As Lily Allen (likely regrettably) once said in her song, Fag Hag, “I could be your fag hag / And you could be my gay.” Maybe refrain from quoting those lyrics directly, but knowing the B-side of The Fear is a great first step in Hag culture.

I am well aware gay guys are not a monolith, at least not the cis white ones, and all rules below may not apply! But as someone who has served my country (i.e., most neighborhoods of Brooklyn and Los Angeles County) as a hag, I promise many of these lessons are tried and true.

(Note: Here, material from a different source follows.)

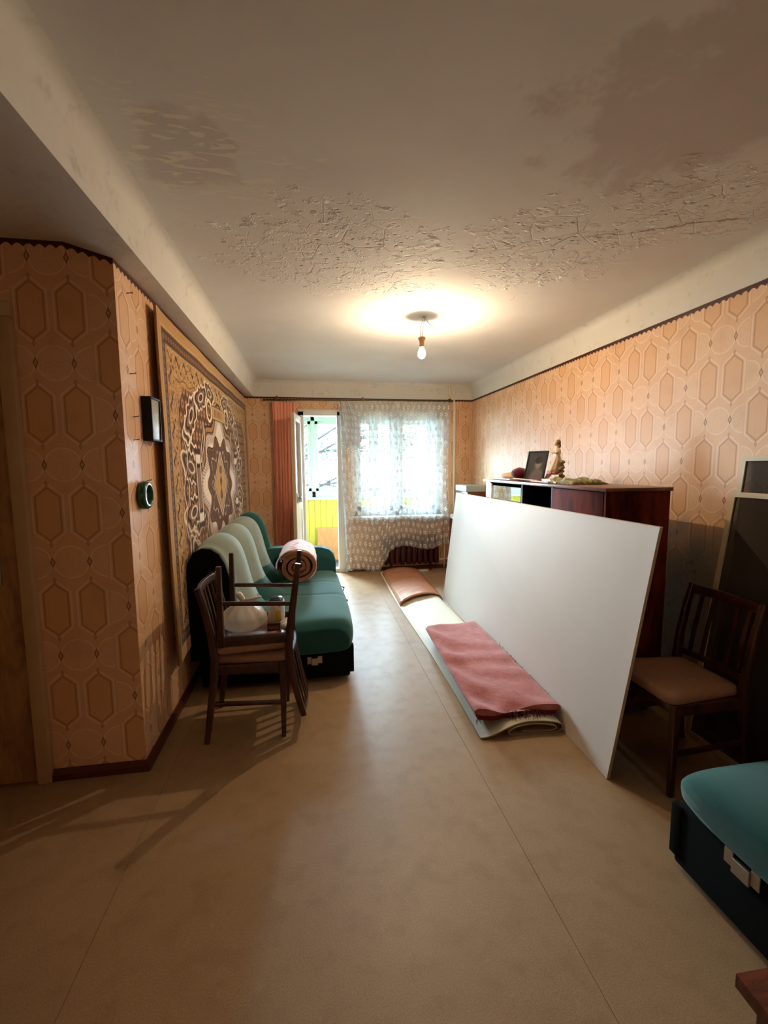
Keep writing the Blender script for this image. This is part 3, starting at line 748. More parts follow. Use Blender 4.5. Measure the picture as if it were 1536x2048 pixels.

How to be a good hag (from a big dyke):

  1. Keep the house lights off. Honestly, adjust your overhead lighting when having anyone on the higher end of the Kinsey scale over your home. A standard alternative would be lamps; a sophisticated approach would be candlelight. For some, total darkness is also an option.
  2. A good hag keeps her finger on the pulse. I almost always know who is being canceled and exactly why. Being a hag at the bare minimum keeps you well-read, even if the source material is occasionally Pop Crave.
  3. It’s “boots, that’s my ego boost.”
  4. A hag listens and does not judge. My friend Meg Zukin, heterosexual hag of San Francisco, said it best, “A hag is not afraid or repulsed or perturbed or disturbed by subcultures.” To put it plainly, there are positions I have never even heard of before my circle became largely gay guys. I listened. I learned. And in return for hearing out the hyper-specific sexual appetite of my closest gay friends, I’ve developed a larger vocabulary and a firmer grip on my own desire.
  5. You don’t need to know what goes on in the men’s steam room at Equinox, but everything you think is probably right.
  6. Gay guy music video night can look like anything: Alyssa Liu skating to Pink Pantheress, or my personal favorite, the rain dance scene from Step Up 2: The Streets. It does not need to be a music video for it to be life-changing. Always come prepared. We are all students in the space.
  7. Understand that most queer parties sound like a riddle. Don’t ask questions, just say yes and! Spaghetti Strap at Signal. Faggots are Women. Papi Juice at Elsewhere. There are Rupi Kaur poems everywhere for those with eyes to see...
  8. Consume more than Heated Rivalry. Go see Pillion! Rewatch Moonlight! Girl, read Baldwin or at least Out Magazine!
  9. Hags must have a flair for drama. If you find yourself in an all-gay-guy group chat, just know Zara Larsson’s midnight sun shines brightly on you. The messiest place in America is the group chat of 3+ gay men.
  10. Be prepared to have your own way home. Not all bodies are built for the afters. Mine shuts down around 3 AM. And there will be a witching hour when your gay guy group may want to fuck, and it will not be with you. A lesson I had to learn twice.
  11. Hold your gay guys accountable. This is the most important rule. Progressive values don’t stop at the pride flag — and even the most well-meaning gay can have blind spots when it comes to inclusion, advocacy, and keeping his politics intersectional. Is his friend group all circuit gays with six packs? Let’s talk about it! And kind of quickly! Gay guys and the girls that love them all have to make sure the word “intersectional” doesn’t only show up in an Instagram post, but in actual daily practice. Not all gay guys are created equal. They have not all earned hag status! That said, a hag is here to help. A hag is here to keep us all honest when needed.

Hags are an integral part of the LGBTQIA+ community. I would go as far as motioning to add an ‘H’ in there, but that acronym is already too damn long. Gay guys, feel free to forward this to your favorite hag, your local hag, or even your aspiring hag. This functions both as a thank you note and a social contract we can all sign to link and build a better (read: gayer) world.

When done right, hags and gay guys can be the best kind of friends with benefits.